The League of Nations, established at the end of World War I, was unable to act in the face of the Japanese defiance. The Japanese began to push from south of the Great Wall into northern China and into the coastal provinces. Chinese fury against Japan was predictable, but anger was also directed against the Kuomintang government, which at the time was more preoccupied with anti-Communist extermination campaigns than with resisting the Japanese invaders. The importance of "internal unity before external danger" was forcefully brought home in December 1936, when Nationalist troops (who had been ousted from Manchuria by the Japanese) mutinied at Xi'an.

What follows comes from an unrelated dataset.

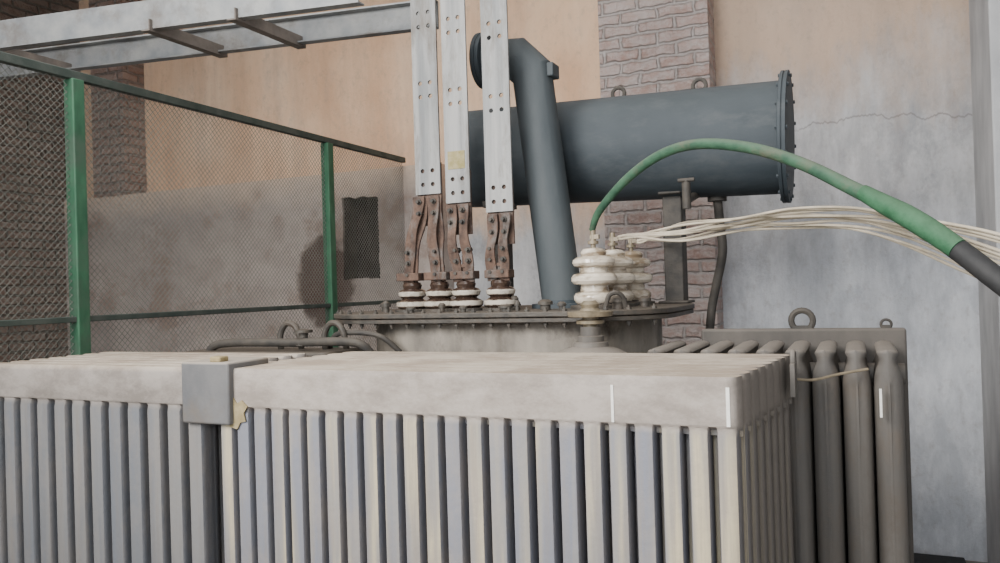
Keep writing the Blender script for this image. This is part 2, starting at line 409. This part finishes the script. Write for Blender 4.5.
def header_rows(zb, ts):
    return [(zb,.2,0,0),(zb+.04,1,0,0),(1.2,1,0,0),(1.556,1,0,0),(1.572,.95,.12,.03),(1.582,.8,.7,.042),(1.588,0,1,.0455),(1.594,0,1,.0468),
            (1.66,0,1,.0468),(1.706,0,1,.0462-ts*.2),(1.720,0,1,.0448-ts*.6),(ZR,0,1,.0425-ts)]
def bank(x0, x1, nf, A, np, y0, dy, m, label, fw, sh=0, ts=0):
    r = None
    for z in (1.64, .62):
        for x in ((x0+x1)/2-.35, (x0+x1)/2+.35):
            rd = MB().cyl((x, y0+.02, z), (x, TY0+.06 if x > TX0+.2 else y0+dy*np+.1, z), .04, None, 20)
            if r is None: r = rd.build('radiator', m, T); r['label'] = label
            else: rd.build('header_pipe', m, r)
    for i in range(np):
        y = y0 + i*dy; xs = sh*i
        panel(MB(), x1-x0, nf, A, fin(fw), header_rows(.5, ts), lambda a, b, c: (x0+xs+a, y+b, c), True).build('radiator_panel', m, r, 0, 42)
    return r
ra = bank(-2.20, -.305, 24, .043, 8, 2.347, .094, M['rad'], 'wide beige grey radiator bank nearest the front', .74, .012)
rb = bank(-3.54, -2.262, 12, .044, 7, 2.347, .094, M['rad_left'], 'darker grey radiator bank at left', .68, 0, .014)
for px, w in ((612, .008), (737, .010)):
    a = P(px, 388, 2.30); x = a.x
    if px == 737: x = -.338
    MB().box(x-w/2, x+w/2, 2.2975, 2.304, 1.59, 1.70).build('paint_drip', M['white'], ra)
lg = MB().box(-.214, -.199, 2.86, 2.98, 1.60, 1.71); lg.ring((-.2065, 2.92, 1.72), .028, .009, (1,0,0))
lg.build('lifting_lug', M['rad_dark'], ra)
bp = MB().box(-2.345, -2.115, 2.272, 2.50, 1.522, 1.752)
bpo = bp.build('joint_plate', M['plate'], T, .008)
MB().box(-2.22, -2.17, 2.29, 2.34, 1.75, 1.772).build('plate_lug', M['ochre'], bpo, .006)
# an irregular thin smear of sealant below the joint plate's corner
sm = [(-2.135,1.512),(-2.10,1.505),(-2.085,1.53),(-2.06,1.535),(-2.068,1.565),(-2.05,1.59),(-2.075,1.612),(-2.10,1.60),(-2.118,1.625),(-2.132,1.59)]
k_ = len(sm)
MB().add([(x,2.3005,z) for x,z in sm]+[(x,2.296,z) for x,z in sm], [tuple(range(k_)), tuple(range(2*k_-1,k_-1,-1))]+[(i,(i+1)%k_,k_+(i+1)%k_,k_+i) for i in range(k_)]).build('sealant', M['ochre'], bpo)

# right bank, panels seen edge on
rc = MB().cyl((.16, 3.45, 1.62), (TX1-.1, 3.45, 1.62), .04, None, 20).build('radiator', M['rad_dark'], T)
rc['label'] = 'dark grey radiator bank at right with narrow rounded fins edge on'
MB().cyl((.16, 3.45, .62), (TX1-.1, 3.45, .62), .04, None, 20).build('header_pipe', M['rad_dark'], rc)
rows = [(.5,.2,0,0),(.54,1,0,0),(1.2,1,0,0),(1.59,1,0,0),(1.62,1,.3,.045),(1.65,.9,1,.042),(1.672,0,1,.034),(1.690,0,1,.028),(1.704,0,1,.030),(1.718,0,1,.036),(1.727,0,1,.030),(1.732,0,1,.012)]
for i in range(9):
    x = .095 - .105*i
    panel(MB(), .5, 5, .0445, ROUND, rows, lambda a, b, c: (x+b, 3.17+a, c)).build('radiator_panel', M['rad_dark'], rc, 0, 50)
bk = MB().box(-.66, .185, 3.74, 3.79, .5, 1.778).build('back_plate', M['panel_dark'], rc, .012)
for px, r in ((802, .045), (886, .020)):
    a = P(px, 320, 3.765); z = 1.778
    q = MB().ring((a.x, 3.765, z+r*.75), r, r*.3, (0,1,0)); q.box(a.x-r*.9, a.x+r*.9, 3.75, 3.78, z-.02, z+.012)
    q.build('lifting_eye', M['dark'], rc)
MB().tube([P(788, 378, 3.0), P(812, 380, 3.03), P(840, 374, 3.09), P(868, 369, 3.13)], .005, 8).build('drain_wire', M['brass'], rc)
MB().box(.062, .07, 3.118, 3.130, 1.50, 1.60).build('paint_drip', M['white'], rc)

# conservator
A = Vector((-2.09, 4.3, 2.765)); B = Vector((-.31, 4.3, 2.715)); ax = (B-A)
L = ax.length
cn = MB().lathe(A, [(.02,-.07),(.12,-.062),(.2,-.045),(.26,-.015),(.285,.02),(.285,L-.02),(.285,L)], 56, ax).build('conservator', M['cons'], T)
e = MB().lathe(B, [(.285,-.012),(.328,-.012),(.332,-.009),(.332,.004),(.326,.006),(.326,.009),(.332,.011),(.332,.026),(.30,.028),(.02,.034)], 56, ax).build('end_flange', M['cons'], cn)
q = ax.to_track_quat('Z', 'Y')
for i in range(16):
    a = 2*math.pi*i/16; p = B + q @ Vector((.312*math.cos(a), .312*math.sin(a), -.022))
    MB().lathe(p, [(.008,0),(.010,.002),(.010,.011),(.006,.012),(.006,.046),(.010,.047),(.010,.057)], 6, ax).build('flange_bolt', M['cons'], cn)
for x in (-1.166, -.727):
    z = 2.765 - (x+2.09)*.028 + .285
    k = MB().ring((x, 4.3, z+.02), .034, .011, (0,1,0)); k.build('lifting_eye', M['dark'], cn)
for x in (-.88, -1.9):
    k = MB().box(x-.05, x+.05, 4.24, 4.36, 1.886, 2.5); k.box(x-.08, x+.08, 4.20, 4.39, 1.886, 1.90); k.box(x-.06, x+.06, 4.18, 4.42, 2.46, 2.5)
    k.build('support_leg', M['dark'], cn, .006)
k = MB().tube([(-.66,4.34,2.45),(-.655,4.38,2.3),(-.65,4.4,2.15),(-.69,4.42,1.98),(-.72,4.44,1.86),(-.74,4.44,1.70)], .024, 14); k.lathe((-.66,4.34,2.42), [(.05,0),(.05,.03)], 20)
k.build('oil_pipe', M['dark'], cn)
a = P(686, 180, 4.0)
k = MB().cyl((a.x, 4.0, 2.49), (a.x, 4.0, a.z), .010); k.cyl((a.x-.04, 4.0, a.z), (a.x+.04, 4.0, a.z), .010); k.cyl((a.x,4.0,2.36),(a.x,4.0,2.49),.022); k.cyl((a.x,4.0,2.40),(a.x,4.3,2.46),.02)
k.build('valve', M['dark'], cn)
# explosion vent with a mitred elbow
def mitre(pts, r, n=32):
    pts = [Vector(p) for p in pts]; vs = []; fs = []
    for i, p in enumerate(pts):
        t0 = (p-pts[i-1]).normalized() if i else (pts[1]-p).normalized()
        t1 = (pts[i+1]-p).normalized() if i < len(pts)-1 else t0
        nb = (t0+t1).normalized(); side_ = Vector((0,1,0)); w_ = nb.cross(side_).normalized(); kf = 1/max(.3, nb.dot(t0))
        for k2 in range(n):
            a_ = 2*math.pi*k2/n; vs.append(p + side_*r*math.cos(a_) + w_*r*kf*math.sin(a_))
    Lp = len(pts)
    for j in range(Lp-1):
        for i in range(n):
            k2 = (i+1) % n; fs.append((j*n+i, j*n+k2, (j+1)*n+k2, (j+1)*n+i))
    fs += [tuple(range(n-1,-1,-1)), tuple((Lp-1)*n+i for i in range(n))]
    return MB().add(vs, fs)
ve = mitre([(-1.365,3.85,1.885),(-1.497,3.85,3.10),(-1.58,3.85,3.185),(-1.75,3.85,3.20)], .104).build('explosion_vent', M['vent'], T, 0, 25)
MB().lathe((-1.74,3.85,3.20), [(.10,0),(.145,0),(.145,.02),(.14,.022),(.145,.024),(.145,.045),(.02,.05)], 36, (-1,0,.05)).build('vent_flange', M['cons'], ve)
MB().lathe((-1.365,3.85,1.886), [(.16,0),(.16,.022),(.108,.024),(.108,.04)], 32).build('base_flange', M['cons'], ve)
MB().box(-1.40, -1.365, 3.80, 3.90, 3.06, 3.13).build('vent_lug', M['vent'], ve, .006)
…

The mutineers forcibly detained Chiang Kai-shek for several days until he agreed to cease hostilities against the Communist forces in northwest China and to assign Communist units combat duties in designated anti-Japanese front areas.
In 1945 China emerged from the war nominally a great military power but actually a nation economically prostrate and on the verge of all-out civil war. The economy deteriorated, sapped by the military demands of foreign war and internal strife, by increase in inflation, and by Nationalist profiteering and speculation. Starvation came in the wake of the war, and millions were rendered homeless by floods and the unsettled conditions in many parts of the country. The situation was further complicated by an Allied agreement at the Yalta Conference in February 1945 that brought Soviet troops into Manchuria to hasten the termination of war against Japan. Although the Chinese had not been present at Yalta, they had been consulted; they had agreed to have the Soviets enter the war in the belief that the Soviet Union would deal only with the Nationalist government. After the war, the Soviet Union, as part of the Yalta agreement's allowing a Soviet sphere of influence in Manchuria, dismantled and removed more than half the industrial equipment left there by the Japanese. The Soviet presence in northeast China enabled the Communists to move in long enough to arm themselves with the equipment surrendered by the withdrawing Japanese army. The problems of rehabilitating the formerly Japanese-occupied areas and of reconstructing the nation from the ravages of a protracted war were staggering, to say the least.
During World War II, the United States emerged as a major factor in Chinese affairs. As an ally it embarked in late 1941 on a program of massive military and financial aid to the hard-pressed Nationalist government. In January 1943 the United States and Britain led the way in revising their treaties with China, bringing to an end a century of unequal treaty relations. Within a few months, a new agreement was signed between the United States and China for the stationing of American troops in China for the common war effort against Japan. In December 1943 the Chinese exclusion acts of the 1880s and subsequent laws enacted by the United States Congress to restrict Chinese immigration into the United States were repealed.
The wartime policy of the United States was initially to help China become a strong ally and a stabilizing force in postwar East Asia. As the conflict between the Nationalists and the Communists intensified, however, the United States sought unsuccessfully to reconcile the rival forces for a more effective anti-Japanese war effort. Toward the end of the war, United States Marines were used to hold Beijing and Tianjin against a possible Soviet incursion, and logistic support was given to Nationalist forces in north and northeast China.
Through the mediatory influence of the United States a military truce was arranged in January 1946, but battles between Nationalists and Communists soon resumed. Realizing that American efforts short of large-scale armed intervention could not stop the war, the United States withdrew the American mission, headed by General George C. Marshall, in early 1947. The civil war, in which the United States aided the Nationalists with massive economic loans but no military support, became more widespread. Battles raged not only for territories but also for the allegiance of cross sections of the population.